Sunday, September 11, 2011

Ten Years Ago

9.10.01 I remember driving in my car. Blue sky. Sun shining. Radio blaring. My arm dancing outside the car window, feeling the cool breeze. I remember smiling and thinking, " This is such a beautiful day!" 9.11.01 My then boyfriend and I were fast asleep when I received a phonecall from my mom. "Turn on the tv," she said. Lazily I turned it on, but couldn't understand what I was seeing. It was a news report with a split-screen image labeled "New York" and "Washington, D.C." Things were smoking and on fire. I thought I was witnessing the end of the world. I thought Boston would be next. I suppose it was - in a way - the end of the world as we all knew it to be. I woke my boyfriend up and we sat huddled together on the edge of the bed, clutching one another in fear and confusion. I remember seeing the towers fall, but not making any sense of the images. The news reporters were slow to explain what we were seeing... I think they were stunned too. "What is happening!?!" I kept saying, but there were no answers that I wanted to hear. 9.12.01 and the days that followed:

The silence in the skies was deafening, marked only by the occasional military jet circling overhead. This was real and happening to us all. Flags were everywhere, on cars, trucks, and homes. Some of my roommates didn't want to talk about it anymore, some couldn't stop talking about it. None of us knew how we were supposed to deal. We just kind of went on living. I went to a mall to be near people, but the few who were there were walking around like zombies. I guess we all wanted to feel a little normal, but everyone knew it wasn't working. I kept a votive candle on the front steps, in a jar. There wasn't much more I could do. 4.21.03

My husband and I were on our honeymoon in Washington D.C. No tours were being held, and most things were closed down to the public due to 9/11. We couldn't get very close to the White House, because of the extra rows of barriers in the street.
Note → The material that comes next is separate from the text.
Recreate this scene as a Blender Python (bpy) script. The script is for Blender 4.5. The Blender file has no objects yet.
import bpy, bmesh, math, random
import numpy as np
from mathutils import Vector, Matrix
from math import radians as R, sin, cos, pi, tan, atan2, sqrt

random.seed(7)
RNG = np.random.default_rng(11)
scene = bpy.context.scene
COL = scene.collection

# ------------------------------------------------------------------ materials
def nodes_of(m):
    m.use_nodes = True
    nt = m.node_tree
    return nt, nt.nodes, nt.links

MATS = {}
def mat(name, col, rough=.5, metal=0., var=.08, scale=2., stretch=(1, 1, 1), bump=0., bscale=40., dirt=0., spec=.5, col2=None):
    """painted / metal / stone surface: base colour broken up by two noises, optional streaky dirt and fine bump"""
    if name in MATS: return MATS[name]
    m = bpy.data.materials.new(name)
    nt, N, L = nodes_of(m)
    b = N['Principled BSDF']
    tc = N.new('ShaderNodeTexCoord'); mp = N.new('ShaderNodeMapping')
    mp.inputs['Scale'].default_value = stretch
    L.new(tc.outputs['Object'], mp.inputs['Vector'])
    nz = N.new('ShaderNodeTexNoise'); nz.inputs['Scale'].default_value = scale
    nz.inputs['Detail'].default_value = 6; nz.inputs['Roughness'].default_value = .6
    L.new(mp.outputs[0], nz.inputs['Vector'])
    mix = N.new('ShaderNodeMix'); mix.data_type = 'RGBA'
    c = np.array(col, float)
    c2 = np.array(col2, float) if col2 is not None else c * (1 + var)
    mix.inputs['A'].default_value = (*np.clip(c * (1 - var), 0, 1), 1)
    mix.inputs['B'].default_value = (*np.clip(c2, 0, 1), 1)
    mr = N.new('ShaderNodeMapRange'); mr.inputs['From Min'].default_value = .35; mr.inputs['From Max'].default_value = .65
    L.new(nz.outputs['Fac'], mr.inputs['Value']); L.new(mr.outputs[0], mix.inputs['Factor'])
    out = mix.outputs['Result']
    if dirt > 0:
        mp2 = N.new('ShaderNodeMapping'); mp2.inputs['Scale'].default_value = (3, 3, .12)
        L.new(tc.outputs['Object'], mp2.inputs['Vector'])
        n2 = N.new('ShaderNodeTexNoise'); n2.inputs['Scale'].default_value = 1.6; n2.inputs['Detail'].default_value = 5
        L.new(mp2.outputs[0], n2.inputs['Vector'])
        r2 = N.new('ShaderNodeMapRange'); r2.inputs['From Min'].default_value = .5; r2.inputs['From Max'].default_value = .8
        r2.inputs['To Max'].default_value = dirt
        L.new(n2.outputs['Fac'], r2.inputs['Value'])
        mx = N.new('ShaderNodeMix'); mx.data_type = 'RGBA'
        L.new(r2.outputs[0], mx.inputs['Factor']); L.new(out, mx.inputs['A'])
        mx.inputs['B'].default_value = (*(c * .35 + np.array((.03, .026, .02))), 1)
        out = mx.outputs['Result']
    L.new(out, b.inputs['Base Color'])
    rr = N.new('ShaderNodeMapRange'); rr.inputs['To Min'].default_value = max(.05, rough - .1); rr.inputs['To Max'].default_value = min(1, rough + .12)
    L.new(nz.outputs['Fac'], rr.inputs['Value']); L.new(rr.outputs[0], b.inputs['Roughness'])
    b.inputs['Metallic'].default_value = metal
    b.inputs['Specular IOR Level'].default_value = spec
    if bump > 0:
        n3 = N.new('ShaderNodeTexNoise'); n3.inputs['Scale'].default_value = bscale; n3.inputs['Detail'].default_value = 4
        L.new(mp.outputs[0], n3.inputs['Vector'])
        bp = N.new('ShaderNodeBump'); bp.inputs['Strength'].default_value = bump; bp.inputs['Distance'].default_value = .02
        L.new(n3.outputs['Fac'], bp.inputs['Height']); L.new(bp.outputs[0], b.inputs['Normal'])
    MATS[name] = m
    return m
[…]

We saw a newly opened 9/11 exhibit in one of the museums on the National Mall. It was too sad, and we ran out of the building crying into the sunshine. We laid down on the green grass and took photos of ourselves. A honeymoon is supposed to be happy, but it was a struggle to stop thinking about the tragedy.


Ten year anniversary. Still feels just like it happened yesterday. I cannot see the images of the towers without crying for the people who were trapped on the upper floors. The people who jumped. The happy kids on rooftop tours, who had torturous last moments.

We are now used to the words "post 9/11" or "pre 9/11." We are now used to "security" searches at airports, taking our shoes off, and having our bags searched. We are used to seeing images of war with unseen foes, and hearing casualty reports, and deployment reports. We are used to the words "suspicious package" and "powdery substance." We know that you can't bring a bottle of water on a plane and your shampoo must be in a clear container. We are used to hearing about national security levels and the Department of Homeland Security.

Since 9/11, the police and fire departments come through the beginning of a parade to a standing ovation, instead of the end to people heading home.

As I looked at people today, going about their lives, I knew the events of past were in the backs of their minds. I felt connected to my fellow Americans. We all share a common bond. We all know where we were ten years ago today. We all have a story. What's yours?

Saturday, September 10, 2011


I've been hearing on the news lately that the post office is in real danger of being phased out. People are using social media, and email to communicate while the written word is becoming extinct. I suppose I can't stress enough the importance of passing on writing skills to our kids. I just had my son choose his own birthday invitations, then write addresses of his friends on all the envelopes. We went to the post office, where he chose fun (Pixar themed) stamps. We mailed them out. It was quite a bit of work for a five year old, but in the end, he was so proud and excited to think his mail would soon be in his friends' mailbox! What do you think? Are you okay with emails replacing paper letters or cards? I'm guilty of this... I'm worse, because I'd rather text chat than write an email! I think it's time to get serious now, because not only are jobs at risk, but the entire US mail system. Do you think fifty years from now, your great-great grandkids are going to be searching through an old box, and be amazed and excited when they find.... the hard drive to your computer? I'd rather find photos and letters. It's like, when I go to an art museum... I get very close to the paintings so I can see where the artist made his/her marks. Same thing with letters... Find an old letter... Look at the script. Someone's hand wrote that, held that piece of paper... So what's next? Get a piece of paper and write a letter to a friend. Don't think they'll write back? Pop a pre-stamped/addressed envelope in with your letter, so they have no excuse. Go to your local craft fair and buy some pretty notecards. Go to and buy some! I promise a card in the mailbox is worth a thousand emails.